> **What is asked**: Search the listing below for the string "scene" and show each line that contains it.
[Start]
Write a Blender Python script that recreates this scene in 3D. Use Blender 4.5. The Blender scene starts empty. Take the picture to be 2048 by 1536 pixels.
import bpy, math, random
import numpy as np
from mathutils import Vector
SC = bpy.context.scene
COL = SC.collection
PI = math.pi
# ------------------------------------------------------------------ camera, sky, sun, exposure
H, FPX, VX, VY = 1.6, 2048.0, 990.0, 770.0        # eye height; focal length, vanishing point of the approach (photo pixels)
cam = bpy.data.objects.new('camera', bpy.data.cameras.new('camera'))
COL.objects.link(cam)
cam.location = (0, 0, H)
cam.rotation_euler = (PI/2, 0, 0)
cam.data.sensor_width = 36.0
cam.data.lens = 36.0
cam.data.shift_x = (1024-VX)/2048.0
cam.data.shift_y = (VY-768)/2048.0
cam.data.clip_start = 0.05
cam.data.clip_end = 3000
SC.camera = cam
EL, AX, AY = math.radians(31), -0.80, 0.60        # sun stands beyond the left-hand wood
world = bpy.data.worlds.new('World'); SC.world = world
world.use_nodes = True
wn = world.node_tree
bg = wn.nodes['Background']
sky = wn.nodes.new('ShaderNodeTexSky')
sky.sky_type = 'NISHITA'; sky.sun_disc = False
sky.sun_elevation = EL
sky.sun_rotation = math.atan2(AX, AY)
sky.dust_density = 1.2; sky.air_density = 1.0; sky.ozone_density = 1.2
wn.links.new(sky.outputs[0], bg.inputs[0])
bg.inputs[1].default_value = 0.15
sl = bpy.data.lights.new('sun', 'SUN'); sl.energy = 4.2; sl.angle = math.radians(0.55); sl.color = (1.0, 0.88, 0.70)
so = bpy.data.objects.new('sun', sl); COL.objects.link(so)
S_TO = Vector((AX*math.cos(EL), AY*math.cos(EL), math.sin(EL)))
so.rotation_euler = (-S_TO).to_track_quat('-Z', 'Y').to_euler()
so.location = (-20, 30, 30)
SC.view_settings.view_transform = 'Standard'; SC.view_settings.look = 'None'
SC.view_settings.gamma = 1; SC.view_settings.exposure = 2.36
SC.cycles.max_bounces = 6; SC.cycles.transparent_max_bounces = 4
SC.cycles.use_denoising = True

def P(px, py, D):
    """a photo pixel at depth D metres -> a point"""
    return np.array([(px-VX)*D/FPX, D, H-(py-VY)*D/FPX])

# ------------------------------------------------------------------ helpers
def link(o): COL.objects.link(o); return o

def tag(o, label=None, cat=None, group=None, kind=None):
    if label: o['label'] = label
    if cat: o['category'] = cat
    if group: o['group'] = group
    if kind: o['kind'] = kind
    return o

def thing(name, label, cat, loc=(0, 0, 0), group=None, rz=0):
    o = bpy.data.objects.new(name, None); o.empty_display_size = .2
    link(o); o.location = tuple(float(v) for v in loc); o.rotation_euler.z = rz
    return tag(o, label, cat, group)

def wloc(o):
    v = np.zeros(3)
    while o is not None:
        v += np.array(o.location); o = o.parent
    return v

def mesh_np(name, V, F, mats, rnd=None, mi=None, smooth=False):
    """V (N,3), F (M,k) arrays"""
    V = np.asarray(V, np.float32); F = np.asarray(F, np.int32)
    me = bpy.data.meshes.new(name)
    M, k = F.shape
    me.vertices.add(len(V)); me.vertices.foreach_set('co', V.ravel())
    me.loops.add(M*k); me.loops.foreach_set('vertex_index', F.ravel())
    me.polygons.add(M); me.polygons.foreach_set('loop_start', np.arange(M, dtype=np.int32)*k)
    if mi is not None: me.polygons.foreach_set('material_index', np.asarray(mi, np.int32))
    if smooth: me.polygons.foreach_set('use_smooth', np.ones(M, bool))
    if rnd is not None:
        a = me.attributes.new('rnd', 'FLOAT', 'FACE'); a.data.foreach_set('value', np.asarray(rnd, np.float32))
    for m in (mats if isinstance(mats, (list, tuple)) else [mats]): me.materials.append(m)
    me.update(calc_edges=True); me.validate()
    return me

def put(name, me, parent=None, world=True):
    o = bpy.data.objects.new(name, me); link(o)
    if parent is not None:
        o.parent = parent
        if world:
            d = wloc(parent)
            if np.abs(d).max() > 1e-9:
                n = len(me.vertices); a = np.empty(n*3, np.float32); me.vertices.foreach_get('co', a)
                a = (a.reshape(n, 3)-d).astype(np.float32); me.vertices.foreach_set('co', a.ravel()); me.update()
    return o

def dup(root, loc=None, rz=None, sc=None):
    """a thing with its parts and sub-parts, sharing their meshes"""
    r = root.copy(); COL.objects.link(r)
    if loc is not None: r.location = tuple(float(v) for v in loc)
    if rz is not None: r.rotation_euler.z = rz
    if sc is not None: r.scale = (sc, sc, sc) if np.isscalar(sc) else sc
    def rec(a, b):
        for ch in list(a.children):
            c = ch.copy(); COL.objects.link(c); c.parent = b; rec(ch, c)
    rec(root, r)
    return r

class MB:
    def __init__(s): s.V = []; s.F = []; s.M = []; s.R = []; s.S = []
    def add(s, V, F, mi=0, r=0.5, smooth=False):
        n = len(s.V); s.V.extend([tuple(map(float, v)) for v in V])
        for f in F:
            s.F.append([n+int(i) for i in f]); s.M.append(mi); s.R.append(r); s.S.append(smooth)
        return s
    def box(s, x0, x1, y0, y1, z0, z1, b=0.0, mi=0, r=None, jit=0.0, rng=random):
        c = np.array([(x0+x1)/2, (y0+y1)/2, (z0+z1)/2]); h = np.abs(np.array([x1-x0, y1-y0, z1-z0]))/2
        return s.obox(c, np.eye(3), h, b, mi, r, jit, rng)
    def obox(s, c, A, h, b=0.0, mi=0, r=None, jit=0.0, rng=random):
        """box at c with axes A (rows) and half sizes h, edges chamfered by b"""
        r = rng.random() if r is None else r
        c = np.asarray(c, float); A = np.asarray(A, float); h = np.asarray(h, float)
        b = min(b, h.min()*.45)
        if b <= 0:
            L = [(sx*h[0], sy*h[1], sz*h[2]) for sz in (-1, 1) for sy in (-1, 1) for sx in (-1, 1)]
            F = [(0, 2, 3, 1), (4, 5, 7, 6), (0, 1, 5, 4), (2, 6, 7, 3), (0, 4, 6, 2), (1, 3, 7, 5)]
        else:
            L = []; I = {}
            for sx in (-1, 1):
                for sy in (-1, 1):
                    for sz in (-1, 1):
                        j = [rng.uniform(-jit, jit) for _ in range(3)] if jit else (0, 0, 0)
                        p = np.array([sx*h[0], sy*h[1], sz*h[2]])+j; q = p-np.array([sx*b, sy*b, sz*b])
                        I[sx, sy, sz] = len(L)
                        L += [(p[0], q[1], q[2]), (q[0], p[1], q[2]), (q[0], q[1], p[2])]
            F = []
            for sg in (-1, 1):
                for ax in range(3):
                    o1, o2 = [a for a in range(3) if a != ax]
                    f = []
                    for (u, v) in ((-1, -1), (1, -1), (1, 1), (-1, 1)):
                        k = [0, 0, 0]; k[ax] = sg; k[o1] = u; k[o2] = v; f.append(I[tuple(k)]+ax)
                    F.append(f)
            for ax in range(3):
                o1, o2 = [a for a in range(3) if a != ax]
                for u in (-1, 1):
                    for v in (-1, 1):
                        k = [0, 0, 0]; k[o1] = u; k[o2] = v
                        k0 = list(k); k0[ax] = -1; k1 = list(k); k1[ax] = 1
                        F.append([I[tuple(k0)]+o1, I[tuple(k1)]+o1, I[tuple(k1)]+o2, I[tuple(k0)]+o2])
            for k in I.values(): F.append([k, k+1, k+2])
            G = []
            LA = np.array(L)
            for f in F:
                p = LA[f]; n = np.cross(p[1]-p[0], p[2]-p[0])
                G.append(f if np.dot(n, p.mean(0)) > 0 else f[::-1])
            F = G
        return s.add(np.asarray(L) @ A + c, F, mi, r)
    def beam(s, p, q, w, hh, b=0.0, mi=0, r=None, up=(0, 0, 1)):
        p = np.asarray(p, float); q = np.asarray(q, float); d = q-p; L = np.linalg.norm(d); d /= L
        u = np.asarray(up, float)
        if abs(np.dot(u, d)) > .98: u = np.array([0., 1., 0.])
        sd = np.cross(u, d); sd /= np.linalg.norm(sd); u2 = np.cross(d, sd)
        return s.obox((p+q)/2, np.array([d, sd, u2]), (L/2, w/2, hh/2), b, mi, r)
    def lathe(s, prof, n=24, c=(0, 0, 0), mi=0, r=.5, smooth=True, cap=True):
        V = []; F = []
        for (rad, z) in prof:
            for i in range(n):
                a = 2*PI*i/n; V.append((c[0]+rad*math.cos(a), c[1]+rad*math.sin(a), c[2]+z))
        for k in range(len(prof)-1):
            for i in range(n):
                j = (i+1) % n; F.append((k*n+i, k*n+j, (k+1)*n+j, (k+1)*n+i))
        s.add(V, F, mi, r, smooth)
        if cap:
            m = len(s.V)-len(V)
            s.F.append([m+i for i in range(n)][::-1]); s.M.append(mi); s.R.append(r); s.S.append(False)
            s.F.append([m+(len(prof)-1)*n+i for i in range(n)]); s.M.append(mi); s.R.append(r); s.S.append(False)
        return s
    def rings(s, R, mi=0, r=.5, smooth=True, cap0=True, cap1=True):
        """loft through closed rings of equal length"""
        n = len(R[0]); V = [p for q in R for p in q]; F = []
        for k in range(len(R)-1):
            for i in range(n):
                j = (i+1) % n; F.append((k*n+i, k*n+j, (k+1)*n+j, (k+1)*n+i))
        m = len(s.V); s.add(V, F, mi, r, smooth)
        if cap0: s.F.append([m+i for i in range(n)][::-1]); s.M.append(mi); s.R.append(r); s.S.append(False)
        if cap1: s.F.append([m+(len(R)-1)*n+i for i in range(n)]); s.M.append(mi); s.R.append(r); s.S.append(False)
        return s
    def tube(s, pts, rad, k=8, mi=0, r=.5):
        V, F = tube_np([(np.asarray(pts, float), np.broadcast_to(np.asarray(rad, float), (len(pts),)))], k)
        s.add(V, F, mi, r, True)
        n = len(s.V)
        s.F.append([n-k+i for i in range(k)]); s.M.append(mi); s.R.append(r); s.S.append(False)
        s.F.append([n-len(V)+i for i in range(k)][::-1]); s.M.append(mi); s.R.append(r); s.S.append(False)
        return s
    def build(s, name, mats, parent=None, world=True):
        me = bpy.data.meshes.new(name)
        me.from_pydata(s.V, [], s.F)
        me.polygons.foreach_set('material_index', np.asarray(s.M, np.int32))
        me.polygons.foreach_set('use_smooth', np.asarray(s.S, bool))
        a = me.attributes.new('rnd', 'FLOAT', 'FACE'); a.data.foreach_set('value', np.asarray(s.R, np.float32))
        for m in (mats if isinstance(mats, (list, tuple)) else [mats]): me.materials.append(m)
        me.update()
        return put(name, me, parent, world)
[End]
> **Answer to the task**:
Write a Blender Python script that recreates this scene in 3D. Use Blender 4.5. The Blender scene starts empty. Take the picture to be 2048 by 1536 pixels.
SC = bpy.context.scene